#### Exercise details:
Any picture among the records should be left out, please; retype the rest exactly.

────

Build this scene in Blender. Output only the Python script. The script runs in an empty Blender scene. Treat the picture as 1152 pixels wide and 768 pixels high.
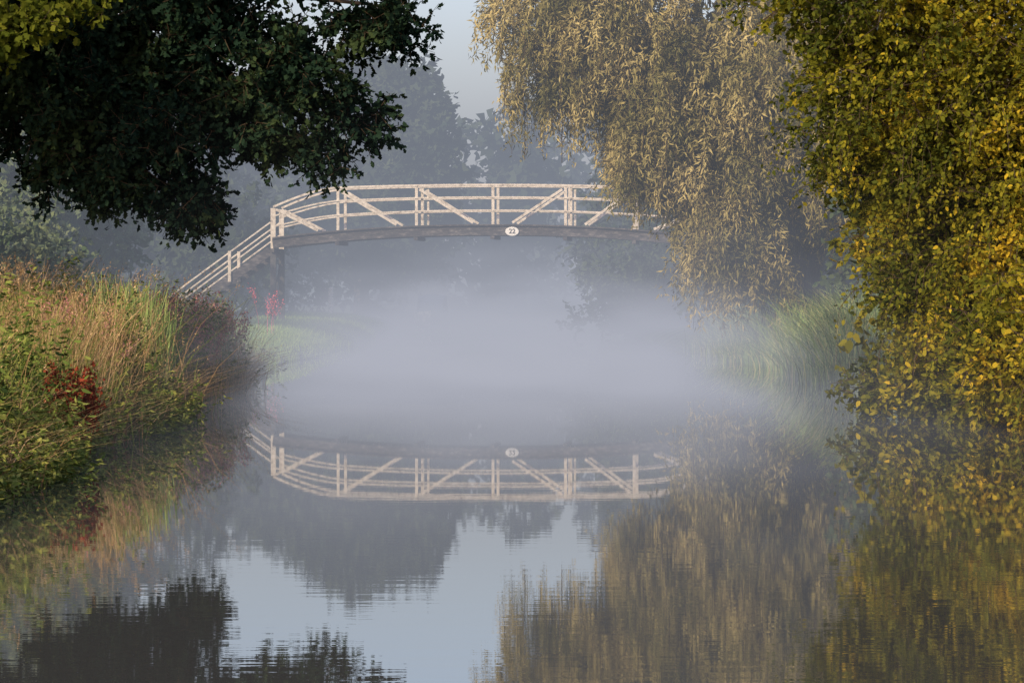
import bpy, math, numpy as np
from mathutils import Vector
rng = np.random.default_rng(11)
S = bpy.context.scene
S.view_settings.view_transform='Standard'
try: S.view_settings.look='None'
except Exception: pass
S.view_settings.exposure=0

# ---------------------------------------------------------------- helpers
def link(o,parent=None):
    S.collection.objects.link(o)
    if parent: o.parent=parent
    return o
def empty(name,loc=(0,0,0)):
    e=bpy.data.objects.new(name,None); e.empty_display_size=.3
    S.collection.objects.link(e); return e
def poly_mesh(name,V,k,tint,mats,parent=None):
    """V:(M*k,3) verts, each k in a row is one polygon"""
    V=np.asarray(V,dtype=np.float32).reshape(-1,3); n=len(V); m=n//k
    me=bpy.data.meshes.new(name)
    me.vertices.add(n); me.vertices.foreach_set('co',V.ravel())
    me.loops.add(n); me.loops.foreach_set('vertex_index',np.arange(n,dtype=np.int32))
    me.polygons.add(m); me.polygons.foreach_set('loop_start',np.arange(0,n,k,dtype=np.int32))
    me.polygons.foreach_set('loop_total',np.full(m,k,dtype=np.int32))
    for mt in mats: me.materials.append(mt)
    me.update(calc_edges=True)
    if tint is not None:
        a=me.attributes.new('tint','FLOAT','POINT')
        a.data.foreach_set('value',np.repeat(np.asarray(tint,dtype=np.float32),k))
    return link(bpy.data.objects.new(name,me),parent)
def idx_mesh(name,V,F,mat,parent=None,smooth=False):
    me=bpy.data.meshes.new(name); me.from_pydata([tuple(map(float,v)) for v in V],[],[tuple(int(i) for i in f) for f in F]); me.materials.append(mat)
    if smooth: me.polygons.foreach_set('use_smooth',[True]*len(me.polygons))
    me.update()
    return link(bpy.data.objects.new(name,me),parent)
def unit(a): return a/np.maximum(np.linalg.norm(a,axis=-1,keepdims=True),1e-9)
OVATE=np.array([(0,0),(.25,.42),(.6,.4),(1,0),(.6,-.4),(.25,-.42)])
NARROW=np.array([(0,0),(.35,.5),(1,0),(.35,-.5)])
OAK=np.array([(0,0),(.15,.16),(.3,.42),(.42,.26),(.6,.5),(.74,.3),(1,.06),(.9,-.2),(.66,-.48),(.5,-.24),(.32,-.4),(.16,-.14)])
CLUMP=np.array([(0,0),(.3,.5),(.45,.15),(1,.35),(.8,-.45),(.35,-.3)])
def leaves(P,D,L,W,tmpl,flat=None):
    n=len(P); D=unit(D)
    R=rng.normal(size=(n,3)); 
    if flat is not None: R=R*(1-flat)+np.array([0,0,1.5])*flat
    Sd=unit(np.cross(D,R)); N=np.cross(D,Sd)
    t=tmpl[None,:,0:1]; w=tmpl[None,:,1:2]
    V=P[:,None]+D[:,None]*t*L[:,None,None]+Sd[:,None]*w*W[:,None,None]+N[:,None]*(np.abs(w)*.35-.25*t*t)*W[:,None,None]
    return V.reshape(-1,3)
def tube(pts,rad,seg=7):
    pts=[Vector(p) for p in pts]; V=[];F=[]
    for i,p in enumerate(pts):
        d=(pts[min(i+1,len(pts)-1)]-pts[max(i-1,0)]).normalized()
        a=d.cross(Vector((0.13,1,.05))).normalized(); b=d.cross(a)
        for s in range(seg):
            th=2*math.pi*s/seg; r=rad[i]*(1+.12*math.sin(3*th+i))
            V.append(p+a*math.cos(th)*r+b*math.sin(th)*r)
    for i in range(len(pts)-1):
        for s in range(seg):
            F.append((i*seg+s,i*seg+(s+1)%seg,(i+1)*seg+(s+1)%seg,(i+1)*seg+s))
    F.append(tuple(range(seg))); F.append(tuple(len(V)-seg+s for s in range(seg)))
    return V,F
def merge(parts):
    V=[];F=[]
    for v,f in parts:
        o=len(V); V+=list(v); F+=[tuple(i+o for i in q) for q in f]
    return V,F
def limb(a,b,r0,r1,sag=.3,n=7,seg=7):
    a=Vector(a);b=Vector(b);pts=[];rad=[]
    for i in range(n):
        t=i/(n-1); p=a.lerp(b,t); p.z+=sag*math.sin(math.pi*t)
        p+=Vector(rng.normal(size=3))*.05*(a-b).length*.3*math.sin(math.pi*t)
        pts.append(p); rad.append(r0*(1-t)+r1*t)
    return tube(pts,rad,seg)

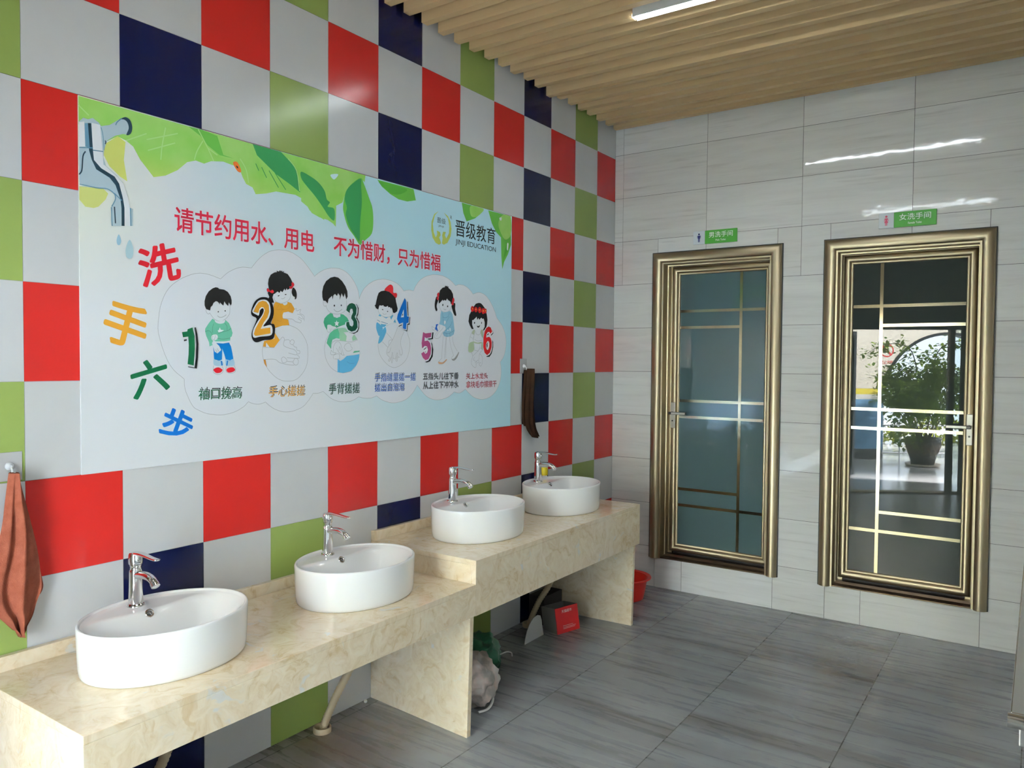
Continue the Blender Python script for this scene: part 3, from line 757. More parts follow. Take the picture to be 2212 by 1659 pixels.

────

#### Finished exercise:
Build this scene in Blender. Output only the Python script. The script runs in an empty Blender scene. Treat the picture as 1152 pixels wide and 768 pixels high.
import bpy, math, numpy as np
from mathutils import Vector
rng = np.random.default_rng(11)
S = bpy.context.scene
S.view_settings.view_transform='Standard'
try: S.view_settings.look='None'
except Exception: pass
S.view_settings.exposure=0

# ---------------------------------------------------------------- helpers
def link(o,parent=None):
    S.collection.objects.link(o)
    if parent: o.parent=parent
    return o
def empty(name,loc=(0,0,0)):
    e=bpy.data.objects.new(name,None); e.empty_display_size=.3
    S.collection.objects.link(e); return e
def poly_mesh(name,V,k,tint,mats,parent=None):
    """V:(M*k,3) verts, each k in a row is one polygon"""
    V=np.asarray(V,dtype=np.float32).reshape(-1,3); n=len(V); m=n//k
    me=bpy.data.meshes.new(name)
    me.vertices.add(n); me.vertices.foreach_set('co',V.ravel())
    me.loops.add(n); me.loops.foreach_set('vertex_index',np.arange(n,dtype=np.int32))
    me.polygons.add(m); me.polygons.foreach_set('loop_start',np.arange(0,n,k,dtype=np.int32))
    me.polygons.foreach_set('loop_total',np.full(m,k,dtype=np.int32))
    for mt in mats: me.materials.append(mt)
    me.update(calc_edges=True)
    if tint is not None:
        a=me.attributes.new('tint','FLOAT','POINT')
        a.data.foreach_set('value',np.repeat(np.asarray(tint,dtype=np.float32),k))
    return link(bpy.data.objects.new(name,me),parent)
def idx_mesh(name,V,F,mat,parent=None,smooth=False):
    me=bpy.data.meshes.new(name); me.from_pydata([tuple(map(float,v)) for v in V],[],[tuple(int(i) for i in f) for f in F]); me.materials.append(mat)
    if smooth: me.polygons.foreach_set('use_smooth',[True]*len(me.polygons))
    me.update()
    return link(bpy.data.objects.new(name,me),parent)
def unit(a): return a/np.maximum(np.linalg.norm(a,axis=-1,keepdims=True),1e-9)
OVATE=np.array([(0,0),(.25,.42),(.6,.4),(1,0),(.6,-.4),(.25,-.42)])
NARROW=np.array([(0,0),(.35,.5),(1,0),(.35,-.5)])
OAK=np.array([(0,0),(.15,.16),(.3,.42),(.42,.26),(.6,.5),(.74,.3),(1,.06),(.9,-.2),(.66,-.48),(.5,-.24),(.32,-.4),(.16,-.14)])
CLUMP=np.array([(0,0),(.3,.5),(.45,.15),(1,.35),(.8,-.45),(.35,-.3)])
def leaves(P,D,L,W,tmpl,flat=None):
    n=len(P); D=unit(D)
    R=rng.normal(size=(n,3)); 
    if flat is not None: R=R*(1-flat)+np.array([0,0,1.5])*flat
    Sd=unit(np.cross(D,R)); N=np.cross(D,Sd)
    t=tmpl[None,:,0:1]; w=tmpl[None,:,1:2]
    V=P[:,None]+D[:,None]*t*L[:,None,None]+Sd[:,None]*w*W[:,None,None]+N[:,None]*(np.abs(w)*.35-.25*t*t)*W[:,None,None]
    return V.reshape(-1,3)
def tube(pts,rad,seg=7):
    pts=[Vector(p) for p in pts]; V=[];F=[]
    for i,p in enumerate(pts):
        d=(pts[min(i+1,len(pts)-1)]-pts[max(i-1,0)]).normalized()
        a=d.cross(Vector((0.13,1,.05))).normalized(); b=d.cross(a)
        for s in range(seg):
            th=2*math.pi*s/seg; r=rad[i]*(1+.12*math.sin(3*th+i))
            V.append(p+a*math.cos(th)*r+b*math.sin(th)*r)
    for i in range(len(pts)-1):
        for s in range(seg):
            F.append((i*seg+s,i*seg+(s+1)%seg,(i+1)*seg+(s+1)%seg,(i+1)*seg+s))
    F.append(tuple(range(seg))); F.append(tuple(len(V)-seg+s for s in range(seg)))
    return V,F
def merge(parts):
    V=[];F=[]
    for v,f in parts:
        o=len(V); V+=list(v); F+=[tuple(i+o for i in q) for q in f]
    return V,F
def limb(a,b,r0,r1,sag=.3,n=7,seg=7):
    a=Vector(a);b=Vector(b);pts=[];rad=[]
    for i in range(n):
        t=i/(n-1); p=a.lerp(b,t); p.z+=sag*math.sin(math.pi*t)
        p+=Vector(rng.normal(size=3))*.05*(a-b).length*.3*math.sin(math.pi*t)
        pts.append(p); rad.append(r0*(1-t)+r1*t)
    return tube(pts,rad,seg)

Continue the Blender Python script for this scene: part 3, from line 757. More parts follow. Take the picture to be 2212 by 1659 pixels.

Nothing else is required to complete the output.